Trainer Ulrik Wilbek schreibt in Dänemark Geschichte

Von Volker Krusche
und Lars Krückemeyer
Hamburg (WB). Er ist ein Held in Dänemark, ein »Frauen-Held«. Aber Ulrik Wilbek ist kein Frauenschwarm. Trotzdem ist der Grundschullehrer für Dänisch und Englisch ein Erfolgsmensch, ein zufriedener dazu.

Nach Olympiasieg und Weltmeistertitel mit dem Frauenteam der Skandinavier schreibt Wilbek nun seine Erfolgsgeschichte mit den Männern fort. Der nächste Schritt soll heute im WM-Halbfinale (20 Uhr/DSF live) gegen Polen gemacht werden.
Ulrik Wilbek lehnt sich zurück, atmet ein, zwei Mal tief durch. Der 48-Jährige nimmt seine Brille vom Kopf und streicht mit der Handfläche den Schweiß von der Stirn. Wilbek ist geschafft - aber er hat es auch geschafft. Dänemark steht in der Runde der letzten Vier - nach einem Handball-Krimi.
Bereits am Abgrund stehend, profitierten er und seine Jungs von einem Anfängerfehler des Isländers Alexander Petterson, der beim 41:41 zu früh den Ball gegen den Pfosten warf und damit die verbleibende Zeit verschenkte. 15 Sekunden, die die Dänen zum Sieg nutzten.
»Ich hatte mit Jesper Jensen abgemacht, dass er keine Aktion einleiten soll, bevor nicht die letzten zehn Sekunden anbrechen würden.
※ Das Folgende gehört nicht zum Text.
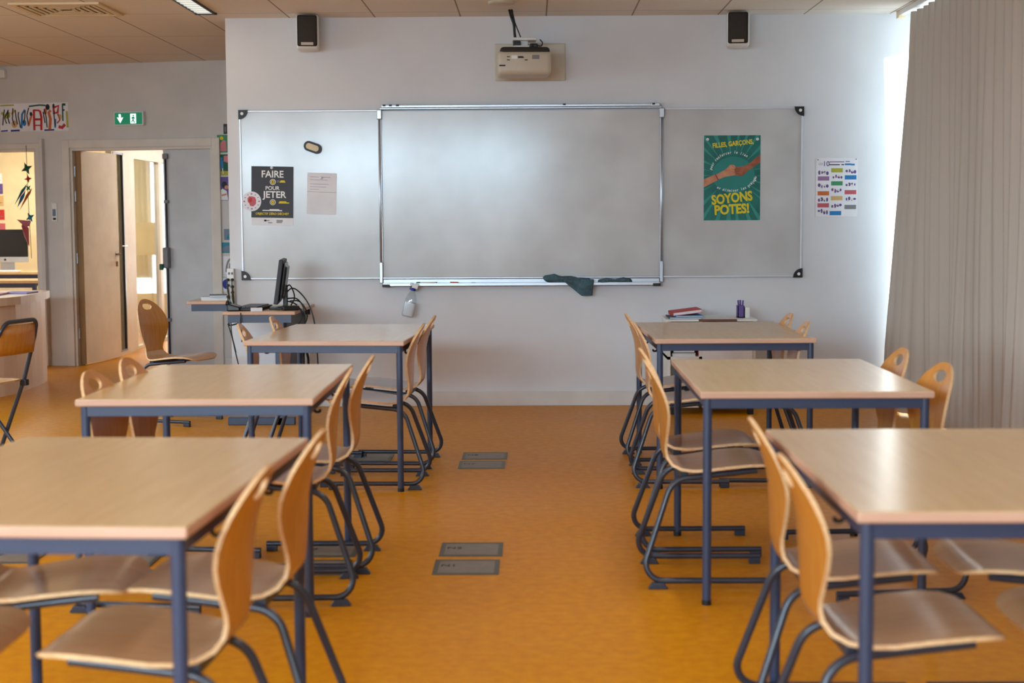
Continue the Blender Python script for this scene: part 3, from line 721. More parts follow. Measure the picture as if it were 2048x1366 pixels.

Dann soll er zu Lars Möller Madsen passen, der den Ball einfach ins Tor wirft.« So einfach geht das. Doch die Realität sieht meistens anders aus. Dieses Mal aber nicht. Alles geschah so, wie es Ulrik Wilbek geplant hatte: ruhiger Aufbau, Pass zu Madsen, Hammer, Tor und Sieg.
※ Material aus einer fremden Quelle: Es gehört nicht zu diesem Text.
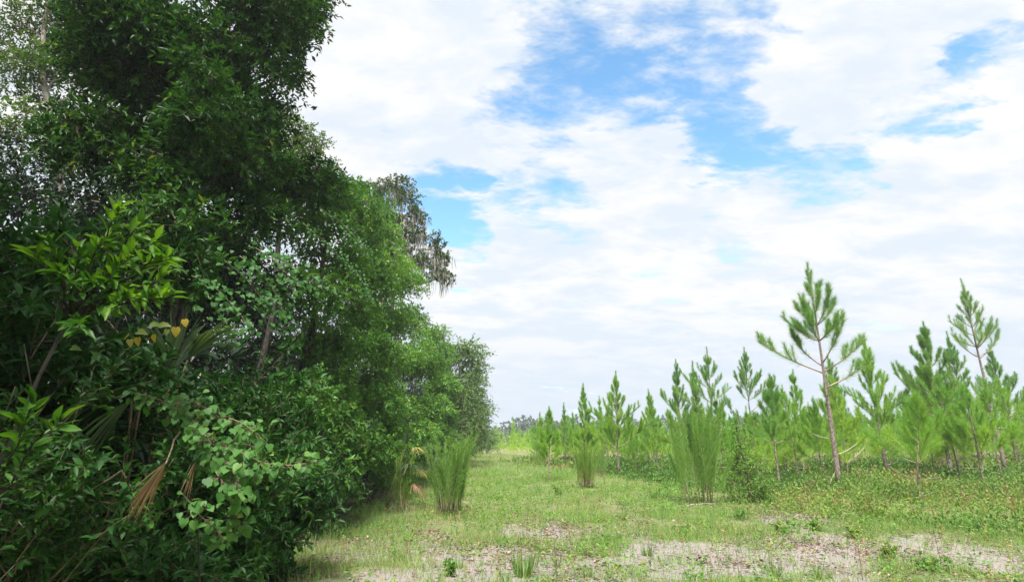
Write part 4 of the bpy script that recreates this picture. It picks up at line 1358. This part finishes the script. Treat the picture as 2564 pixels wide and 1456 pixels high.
# wild grape vine trailing over the bushes
def grape():
    g = np.random.default_rng(821)
    runs = [[(345, 985), (400, 1000), (460, 1030), (500, 1070), (530, 1110)], [(500, 1060), (560, 1040), (610, 1060), (650, 1090)], [(520, 1090), (560, 1130), (580, 1180), (600, 1240), (590, 1290), (605, 1325)],
            [(560, 1110), (620, 1140), (660, 1160), (740, 1165), (810, 1150)], [(540, 1180), (560, 1210), (640, 1190), (660, 1170)], [(480, 1260), (500, 1290), (540, 1320), (560, 1350)], [(440, 1010), (480, 1005), (540, 1030)],
            [(530, 1120), (590, 1100), (640, 1120)], [(510, 1150), (545, 1165), (590, 1200)]]
    base = ground_xy(-1.55, 3.3)
    root = thing('grape_vine', base, 'wild grape vine with bright toothed heart-shaped leaves trailing over the near bushes', 'vine')
    off = base
    P, D, N, S, T = [], [], [], [], []
    for ri, run in enumerate(runs):
        pts = np.array([at(x, y, 2.75 + .12 * math.sin(i + ri)) for i, (x, y) in enumerate(run)])
        tt = np.linspace(0, len(pts) - 1, 14)
        path = np.stack([np.interp(tt, np.arange(len(pts)), pts[:, i]) for i in range(3)], 1)
        b = MB(); b.tube(path - off, np.linspace(.004, .0018, 14), 4)
        local_build(b, 'vine_stem', M['twig'], root, True)
        L = np.linalg.norm(np.diff(path, axis=0), axis=1).sum()
        k = int(L * 135)
        pp, dd = along(path, g.random(k))
        out = unit(g.normal(0, 1, (k, 3)) + [.25, -.5, -.25])
        st = pp + out * g.uniform(.02, .075, (k, 1))
        b = MB(); b.sticks(pp - off, st - off, .0012)
        local_build(b, 'leaf_stalks', M['twig'], root, kind='stuff')
        P.append(st); D.append(unit(out * .5 + [.15, -.1, -.55] + g.normal(0, .35, (k, 3)))); N.append(unit(g.normal(0, .35, (k, 3)) + [.25, -.75, .8]))
        S.append(g.uniform(.018, .042, k)); T.append(np.clip(g.normal(.6, .2, k), 0, 1))
    b = MB(); b.tube(limb_path(g, base, at(500, 1080, 2.8), 8, .1, .1) - off, np.linspace(.006, .003, 8), 5)
    local_build(b, 'vine_stem', M['oak_bark'], root, True)
    leaf_objects(g, root, tuple(np.concatenate(q) for q in (P, D, N, S, T)), T_HEART, 1.0, 'vine', 300)

    # curtain of vine leaves farther back, over the dark hollow
    runs = [[(560, 650), (610, 690), (650, 740), (690, 800)], [(600, 640), (660, 690), (700, 750), (715, 810)], [(480, 690), (540, 720), (590, 770), (630, 830)], [(640, 620), (700, 660), (740, 720)], [(520, 740), (560, 800), (600, 860)],
            [(690, 640), (760, 680), (800, 730)], [(760, 560), (830, 620), (880, 680)], [(800, 520), (860, 560), (920, 630)], [(850, 640), (900, 690), (930, 750)]]
    base = ground_xy(-3.6, 6.2)
    root = thing('grape_vine', base, 'curtain of small pale vine leaves hanging before the dark hollow under the oak', 'vine')
    P, D, N, S, T = [], [], [], [], []
    off = base
    for ri, run in enumerate(runs):
        Y = 5.6 if ri < 6 else 9.2
        pts = np.array([at(x, y, Y + .2 * math.sin(i + ri)) for i, (x, y) in enumerate(run)])
        tt = np.linspace(0, len(pts) - 1, 12)
        path = np.stack([np.interp(tt, np.arange(len(pts)), pts[:, i]) for i in range(3)], 1)
        b = MB(); b.tube(path - off, np.linspace(.005, .002, 12), 4)
        local_build(b, 'vine_stem', M['twig'], root, True)
        k = int(np.linalg.norm(np.diff(path, axis=0), axis=1).sum() * 75)
        pp, dd = along(path, g.random(k))
        out = unit(g.normal(0, 1, (k, 3)) + [.3, -.4, -.2])
        P.append(pp + out * g.uniform(.03, .16, (k, 1))); D.append(unit([.3, -.1, -.6] + g.normal(0, .35, (k, 3)))); N.append(unit(g.normal(0, .35, (k, 3)) + [.35, -.65, .8]))
        S.append(g.uniform(.032, .058, k)); T.append(np.clip(g.normal(.2, .2, k), 0, 1))
    leaf_objects(g, root, tuple(np.concatenate(q) for q in (P, D, N, S, T)), T_HEART, .95, 'vine', 300)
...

Lars Rasmussen, einst für GWD Minden am Ball, drehte nun wie all seine Teamkollegen fast durch: »Ich kann meine Gefühle nicht beschreiben. Das ist das Größte, was ich als Handballer bislang erlebt habe. Irgendwie so, als wäre ich gerade Vater geworden - obwohl ich das noch nicht probiert habe.«
Für diese Dänen scheint jetzt alles möglich. Und einer weiß, warum. Ihr Coach: »Ich habe vor Beginn der Weltmeisterschaft gesagt, dass die Mannschaft mit dem breitesten Kader die größten Chancen zum Erfolg besitzt. Einige Teams haben nur zehn Spieler, ich habe achtzehn.«
Ulrik Wilbek scheint aus diesem Reservoir immer wieder einen neuen Trumpf aus dem Hut zu zaubern. Nach dem Ausfall des »Traktors«, so nennen sie Joachim Boldsen, der eigentlich im Angriff das Sagen hat, sprang Lars Möller Madsen ein. Er war erst zur Hauptrunde nominiert worden. Das Ungetüm im linken Rückraum mit riesigem Durchsetzungsvermögen, ließ es dann sofort mächtig krachen: neun Würfe, neun Tore. Keine Frage: Er war gegen Island der Matchwinner.
Vor dem Halbfinale gegen Polen kann Wilbek in Sachen Boldsen (Knieblessur) Entwarnung geben. In Hamburg kommt es heute nun zum Duell zwischen dänischem Spielwitz und polnischer Rückraum-Wucht.
Alle Beteiligten kennen sich gut. In den vergangenen 18 Monaten trafen beide Teams gleich fünf Mal aufeinander: drei Siege gingen an Wilbeks Dänen, zwei Mal durften sich Wentas Polen freuen.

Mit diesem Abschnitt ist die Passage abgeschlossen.